For state Representative Elizabeth A. Poirier, that moment came on the House floor, during an informal session some time ago, when a colleague, whom she declines to name, sullied the dignity of the august body with the taint of denim.

“It was,’’ she said, recalling the offending pair of blue jeans on a House member, “entirely inappropriate.’’

And so Poirier, a North Attleborough Republican, sponsored an amendment to the House rules yesterday requiring “proper’’ attire for all members whenever they are in the chamber. After her brief but passionate speech, Poirier’s colleagues approved the fashion fiat by voice vote, with no dissension.

The approval extends a sartorial mandate that had previously been in place only for formal legislative sessions, when the most substantive issues are debated.

That means no more track suits. No Bruins jerseys. No spaghetti straps.

“Different people came up to me and said, ‘Was it me you were talking about?’ — so there’s a little guilt going on here,’’ said Poirier, who often honors the chamber with bold yet tasteful ensembles accented by pearls.

Poirier said closing the chamber’s fashion loophole by specifying that “members and staff shall be required to dress in proper and appropriate attire’’ has nothing to do with money or couture, but rather “the dignity of, the whole aura of, the State House and the history of all that it means.’’

Hygiene, grooming, and “attention to detail’’ are all that she asks, “to set the bar a little higher for everyone else.’’

House Democrats, taking no issue for granted, debated the rule during a closed-door caucus before agreeing, with the blessing of Speaker Robert A. DeLeo, to embrace it on the House floor.

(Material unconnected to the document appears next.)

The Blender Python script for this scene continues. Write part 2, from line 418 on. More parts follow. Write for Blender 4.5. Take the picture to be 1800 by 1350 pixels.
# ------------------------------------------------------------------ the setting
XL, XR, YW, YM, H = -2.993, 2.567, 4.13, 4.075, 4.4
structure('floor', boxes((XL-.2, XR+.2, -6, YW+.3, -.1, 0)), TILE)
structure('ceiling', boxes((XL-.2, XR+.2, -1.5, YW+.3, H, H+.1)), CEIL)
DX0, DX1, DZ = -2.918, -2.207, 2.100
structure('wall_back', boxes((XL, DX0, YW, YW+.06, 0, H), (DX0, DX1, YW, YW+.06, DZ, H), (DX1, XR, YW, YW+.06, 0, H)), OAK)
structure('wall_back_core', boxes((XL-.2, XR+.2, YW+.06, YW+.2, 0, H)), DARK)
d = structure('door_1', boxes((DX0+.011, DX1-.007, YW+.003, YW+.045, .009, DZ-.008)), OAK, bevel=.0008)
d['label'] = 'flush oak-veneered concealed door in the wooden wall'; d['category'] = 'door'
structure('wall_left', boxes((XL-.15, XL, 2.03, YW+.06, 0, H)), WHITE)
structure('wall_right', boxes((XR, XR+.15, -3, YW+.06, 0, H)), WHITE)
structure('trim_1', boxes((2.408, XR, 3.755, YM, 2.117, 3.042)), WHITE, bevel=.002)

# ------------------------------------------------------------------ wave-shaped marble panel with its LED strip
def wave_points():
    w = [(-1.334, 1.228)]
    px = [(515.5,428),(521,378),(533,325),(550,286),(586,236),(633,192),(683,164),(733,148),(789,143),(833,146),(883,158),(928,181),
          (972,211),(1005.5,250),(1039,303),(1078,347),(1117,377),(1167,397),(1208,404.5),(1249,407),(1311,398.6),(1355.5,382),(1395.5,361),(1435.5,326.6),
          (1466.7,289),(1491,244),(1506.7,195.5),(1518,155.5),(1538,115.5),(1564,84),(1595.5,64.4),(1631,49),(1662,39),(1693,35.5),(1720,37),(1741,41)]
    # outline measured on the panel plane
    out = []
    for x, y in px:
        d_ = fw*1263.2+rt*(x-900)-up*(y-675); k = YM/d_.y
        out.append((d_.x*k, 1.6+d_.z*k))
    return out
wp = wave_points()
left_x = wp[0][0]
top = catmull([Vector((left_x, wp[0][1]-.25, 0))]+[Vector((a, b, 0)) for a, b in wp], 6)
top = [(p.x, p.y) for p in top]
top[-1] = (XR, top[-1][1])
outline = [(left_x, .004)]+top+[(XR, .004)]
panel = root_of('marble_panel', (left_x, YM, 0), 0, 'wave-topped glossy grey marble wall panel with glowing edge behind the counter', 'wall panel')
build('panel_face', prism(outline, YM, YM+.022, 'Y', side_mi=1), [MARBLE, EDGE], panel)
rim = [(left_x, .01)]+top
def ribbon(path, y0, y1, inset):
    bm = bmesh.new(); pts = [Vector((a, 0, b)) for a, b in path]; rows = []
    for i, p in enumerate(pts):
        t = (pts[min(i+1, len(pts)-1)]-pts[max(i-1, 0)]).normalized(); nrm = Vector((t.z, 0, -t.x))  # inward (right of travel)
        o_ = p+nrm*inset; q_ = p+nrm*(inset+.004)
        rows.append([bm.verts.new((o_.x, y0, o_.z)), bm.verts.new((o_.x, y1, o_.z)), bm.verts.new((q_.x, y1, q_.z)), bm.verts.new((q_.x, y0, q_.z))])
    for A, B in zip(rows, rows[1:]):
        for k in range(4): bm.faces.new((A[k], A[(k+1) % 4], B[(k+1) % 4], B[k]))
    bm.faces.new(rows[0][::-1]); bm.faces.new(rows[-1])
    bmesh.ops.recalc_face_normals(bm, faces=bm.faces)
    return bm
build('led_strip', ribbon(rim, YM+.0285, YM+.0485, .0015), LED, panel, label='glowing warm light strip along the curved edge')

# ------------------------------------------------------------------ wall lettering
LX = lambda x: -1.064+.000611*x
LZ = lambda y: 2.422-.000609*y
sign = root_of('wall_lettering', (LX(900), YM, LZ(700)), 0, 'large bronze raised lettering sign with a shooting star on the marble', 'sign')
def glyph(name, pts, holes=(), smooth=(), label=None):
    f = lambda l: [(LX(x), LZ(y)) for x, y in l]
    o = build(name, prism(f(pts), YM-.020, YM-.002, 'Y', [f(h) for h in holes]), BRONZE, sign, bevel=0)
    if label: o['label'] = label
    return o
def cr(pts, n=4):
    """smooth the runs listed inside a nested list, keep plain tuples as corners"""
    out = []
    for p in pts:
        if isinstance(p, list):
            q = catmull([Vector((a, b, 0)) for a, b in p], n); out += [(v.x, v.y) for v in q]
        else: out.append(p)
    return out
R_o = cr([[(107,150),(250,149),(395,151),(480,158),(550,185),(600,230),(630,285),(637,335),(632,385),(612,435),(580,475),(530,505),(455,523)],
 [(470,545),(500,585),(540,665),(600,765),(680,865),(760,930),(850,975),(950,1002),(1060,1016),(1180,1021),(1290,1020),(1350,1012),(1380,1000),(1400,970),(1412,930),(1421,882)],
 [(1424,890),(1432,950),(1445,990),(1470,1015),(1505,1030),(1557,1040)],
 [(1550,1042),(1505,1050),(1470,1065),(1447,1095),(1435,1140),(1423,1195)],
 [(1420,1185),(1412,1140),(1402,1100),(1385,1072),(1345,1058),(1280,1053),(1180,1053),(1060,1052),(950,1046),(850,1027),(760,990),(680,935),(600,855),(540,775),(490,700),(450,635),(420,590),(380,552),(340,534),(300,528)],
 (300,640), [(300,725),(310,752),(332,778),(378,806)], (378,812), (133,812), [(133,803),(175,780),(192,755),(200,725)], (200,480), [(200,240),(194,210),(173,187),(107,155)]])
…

Then they patted themselves on the back for a rare show of bipartisanship.

“In the informal sessions, in the past, there has been a little bit of lack of effort, shall we say,’’ said state Representative Garrett J. Bradley, a Hingham Democrat, who, in an orange tie and a white pocket square, served as his party’s designated point person in the debate. “I think that will be cleared up by this rule.’’

Good government, perhaps.

But some other measures debated during a daylong session yesterday on House rules did not fare so well.

Soundly defeated were proposals to require roll-call votes on tax increases; to post results of committee votes online; and to eliminate the position of speaker pro tempore, a job most recently held by a member now linked to the patronage scandal in the state Probation Department.